Starting January 1, 2020, the Kerala government has banned single use plastics.

Kerala retailers worry about how plastic ban will impact them say they need more timeRepresentative image from Pixabay
news Plastic ban Wednesday, January 01, 2020 - 16:44

Kamarudheen, a small-scale vegetable shop owner in Kasaragod district of Kerala, is concerned about the ban of plastic bags in Kerala -- he fears his sales might be affected with this. "If we don't give plastic bags, consumers will not buy things from us. We cannot provide them cloth bag free of cost as it’s costly. There should be some alternatives," he said.

Like Kamarudheen, several retailers are concerned about Kerala government’s decision to ban single use plastics from January 1, 2020. While Kerala Chief Minister Pinarayi Vijayan assured that the state has taken all necessary measures for alternatives to deal with the ban. But the association of retailers -- Kerala Vyapari Vyavasayi Ekopana Samiti (KVVES) has strongly condemned the decision of the government and asked for more time to implement the ban.

According to the rules under the ban, manufacturers, wholesalers and retailers who violate the law for the first time can be fined Rs 10,000. For the second offence the fine would be Rs 25,000. Third time violation will result in a fine of Rs 50,000 and cancellation of their work permit. Local authority secretaries and Pollution Control Board officials will be entrusted to take action.

KVVES has informed that they will go on an indefinite strike if the fines are implemented immediately.

"Traders bought plastic carry bags worth lakhs and still have the stock left. They have spent huge money on it and suddenly how can that be banned? We are not against the plastic ban. We also wanted this to be removed, but we need time. It cannot be achieved all of a sudden," Y Vijayan, General Secretary, of KVVES Thiruvananthapuram district committee, told TNM.

He also said that government should ensure that public is made aware before implementing the ban. 

"People are not fully aware. They don't buy things from retailers who don't provide carry bags. It is government's responsibility to make them aware of necessity to bring a carry bag to get things from shops.
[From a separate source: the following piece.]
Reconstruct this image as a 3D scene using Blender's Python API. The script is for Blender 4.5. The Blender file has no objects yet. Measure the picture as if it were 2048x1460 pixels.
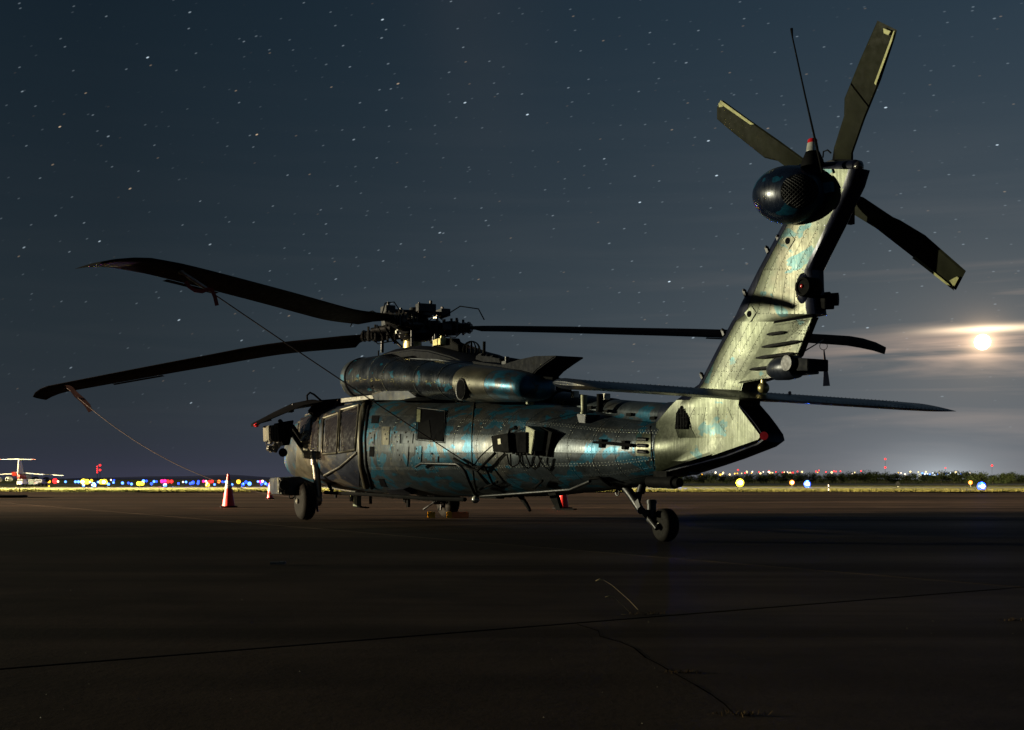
import bpy, math, random
import numpy as np
from mathutils import Vector, Matrix, noise
random.seed(7)
R = math.radians
# ------------------------------------------------------------------ camera
CAMH = .713; FPX = 2442.; HY = 957.; CX = 1024.          # eye height (m), focal length and horizon in 2048-wide pixels
scene = bpy.context.scene
cam_d = bpy.data.cameras.new('camera'); cam = bpy.data.objects.new('camera', cam_d)
scene.collection.objects.link(cam); scene.camera = cam
cam.location = (0, 0, CAMH); cam.rotation_euler = (R(90), 0, 0)
cam_d.sensor_width = 36; cam_d.lens = 36*FPX/2048; cam_d.shift_y = (HY-730)/2048
cam_d.clip_start = .05; cam_d.clip_end = 12000
# ------------------------------------------------------------------ exposure
scene.render.engine = 'CYCLES'
scene.view_settings.view_transform = 'Standard'; scene.view_settings.look = 'None'
scene.view_settings.exposure = 0; scene.view_settings.gamma = 1
# ------------------------------------------------------------------ night sky
world = bpy.data.worlds.new('World'); scene.world = world; world.use_nodes = True
W = world.node_tree; W.nodes.clear()
def wn(t, **k):
    n = W.nodes.new(t)
    for a, b in k.items(): setattr(n, a, b)
    return n
def wl(a, b): W.links.new(a, b)
def wm(op, a, b=None, c=None, clamp=False):
    n = wn('ShaderNodeMath', operation=op); n.use_clamp = clamp
    for i, v in enumerate((a, b, c)):
        if v is None: continue
        if hasattr(v, 'is_output'): wl(v, n.inputs[i])
        else: n.inputs[i].default_value = v
    return n.outputs[0]
def wadd(a, b):
    n = wn('ShaderNodeVectorMath', operation='ADD'); wl(a, n.inputs[0]); wl(b, n.inputs[1]); return n.outputs[0]
def wscale(col, fac):
    n = wn('ShaderNodeVectorMath', operation='SCALE')
    if hasattr(col, 'is_output'): wl(col, n.inputs[0])
    else: n.inputs[0].default_value = col
    if hasattr(fac, 'is_output'): wl(fac, n.inputs['Scale'])
    else: n.inputs['Scale'].default_value = fac
    return n.outputs[0]
tc = wn('ShaderNodeTexCoord'); sep = wn('ShaderNodeSeparateXYZ'); wl(tc.outputs['Generated'], sep.inputs[0])
dx, dy, dz = sep.outputs
elev = wm('ARCSINE', dz)
MOON = Vector(((1965-CX)/FPX, 1, (HY-684)/FPX)).normalized()
def wdir(v, sx=1, sz=1):    # 1 - angular distance measure to a direction, stretched
    ax = wm('MULTIPLY', wm('SUBTRACT', dx, v[0]), sx); az = wm('MULTIPLY', wm('SUBTRACT', dz, v[2]), sz); ay = wm('MULTIPLY', wm('SUBTRACT', dy, v[1]), sx)
    s = wm('ADD', wm('ADD', wm('MULTIPLY', ax, ax), wm('MULTIPLY', az, az)), wm('MULTIPLY', ay, ay))
    return wm('SQRT', s)
ramp = wn('ShaderNodeValToRGB'); wl(wm('DIVIDE', elev, 1.2, clamp=True), ramp.inputs[0])
cr = ramp.color_ramp; cr.interpolation = 'B_SPLINE'
SKY = [(0, (.036, .048, .066)), (.045, (.037, .052, .068)), (.1, (.030, .047, .062)), (.18, (.0205, .036, .052)), (.3, (.0125, .028, .045)), (.55, (.008, .018, .031)), (1, (.006, .011, .02))]
for i, (p, c) in enumerate(SKY):
    e = cr.elements[i] if i < 2 else cr.elements.new(p)
    e.position = p; e.color = (*c, 1)
base = ramp.outputs[0]
# the right half of the sky is lifted by the moon and the town's glow, the left stays darker
lift = wm('MULTIPLY_ADD', dx, 1.15, .90)
lift = wm('MAXIMUM', wm('MINIMUM', lift, 1.5), .55)
base = wscale(base, lift)
# town glow low over the horizon on the right
def glow(col, v, sx, sz, k, power=1.):
    d = wdir(v, sx, sz)
    g = wm('EXPONENT', wm('MULTIPLY', wm('POWER', d, power), -k))
    return wscale(col, g)
def px2dir(px, py): return Vector(((px-CX)/FPX, 1, (HY-py)/FPX)).normalized()
base = wadd(base, glow((.062, .072, .082), px2dir(1800, 955), 1, 2.4, 5.5))
base = wadd(base, glow((.34, .39, .42), px2dir(1885, 957), 1, 2.2, 36))
base = wadd(base, glow((.035, .03, .026), px2dir(1450, 957), 1, 3, 18))
base = wadd(base, glow((.016, .010, .03), px2dir(330, 960), .6, 5, 10))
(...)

Without these measures in place, we cannot comply with the ban," Vijayan added.

In a press meet in Kozhikode on Monday, KVVES state President T Nazrudheen alleged that the decision of Kerala government will only affect the small scale retailers and it will not affect the multi-national traders who use plastic items freely.

Shibu K Nair, Programme Director (zero waste) of Thanal, an environmental NGO , told TNM that concerns raised by retailers should be considered by the government. "They have spent a lot of money on plastic carry bags and have also paid tax for it. Government should have discussed with them earlier and taken alternative measures. If they try, government can takes measures without causing loss to the retailers – there aren’t many who possess large quantity of plastic carry bags in the first place," he said.

The Kerala High Court has ordered that no action shall be taken against those who violate plastic ban till January 15. Though the officials of local self-governments across the state have started inspections in retail shops, it is only for raising awareness right now.

The state government had instructed the Beverages Corporation, Kerafed, Milma, and Water Authority to get back the plastic covers and bottles they sell as part of Extended Producers Responsibility Plan of the state government as well. 

It was on November 22, 2019,that it was decided in a cabinet meeting to ban plastic carry bag (regardless of thickness), plastic sheets used to spread on tables, cooling film, plates, cups, thermocol and Styrofoam for decorative purposes, all single-use plastic cups, plates, spoons, forks, straws, dishes and stirrers.